Keine Pflicht, sondern Möglichkeiten
So sieht es auch Susanne Huth vom Institut für berufliche Bildung, Arbeitsmarkt- und Sozialpolitik (involas), die die Studie „Freiwilligendienste in Deutschland – Stand und Perspektiven“ als Autorin verantwortet. Sie ist überzeugt: „Wir brauchen keine Pflicht, sondern Möglichkeiten.“ Gerade junge Menschen müssten einen besseren Zugang zu gesellschaftlicher Arbeit bekommen. Das sei über eine Verpflichtung nicht zu erreichen, sondern „durch eine bessere Informationslage und eine gezielte Ansprache von jungen Menschen auch aus bildungsferneren Elternhäusern. Wir schaffen das dadurch, dass wir die Einsatzfelder attraktiv gestalten und dass wir den Wert und Nutzen eines Freiwilligendienstes besser vermitteln.“ Interessant seien auch Anerkennungsmöglichkeiten, zum Beispiel für einen weiteren Schulabschluss oder eine berufliche Qualifizierung. „Die Rahmenbedingungen spielen eine große Rolle: Einen Freiwilligendienst muss man sich leisten können.“, ergänzt Huth. Die Tendenz, dass die jüngere Generation sich von der Gesellschaft entsolidarisiert, sieht Huth hingegen nicht: „Junge Menschen engagieren sich sehr gerne für andere Menschen, wenn ihnen die Möglichkeiten dazu geboten werden.“
Rechtliche und organisatorische Hürden
Der Einführung einer verpflichtenden Sozialzeit stünden einige rechtliche Hürden im Weg.
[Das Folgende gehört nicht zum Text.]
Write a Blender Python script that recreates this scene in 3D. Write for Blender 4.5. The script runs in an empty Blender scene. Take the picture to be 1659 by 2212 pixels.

Allen voran: Das Grundgesetz verbietet – von wenigen Ausnahmen abgesehen –, dass Menschen zu einer bestimmten Arbeit gezwungen werden. Für eine Grundgesetzänderung wäre eine Zweidrittel-Mehrheit im Bundestag notwendig. Aktuell wäre diese nicht zu erreichen. Viele Fragen müssten außerdem noch geklärt werden, nicht zuletzt die Finanzierung des Programms oder der Umgang mit Personen, die diesen Dienst verweigern.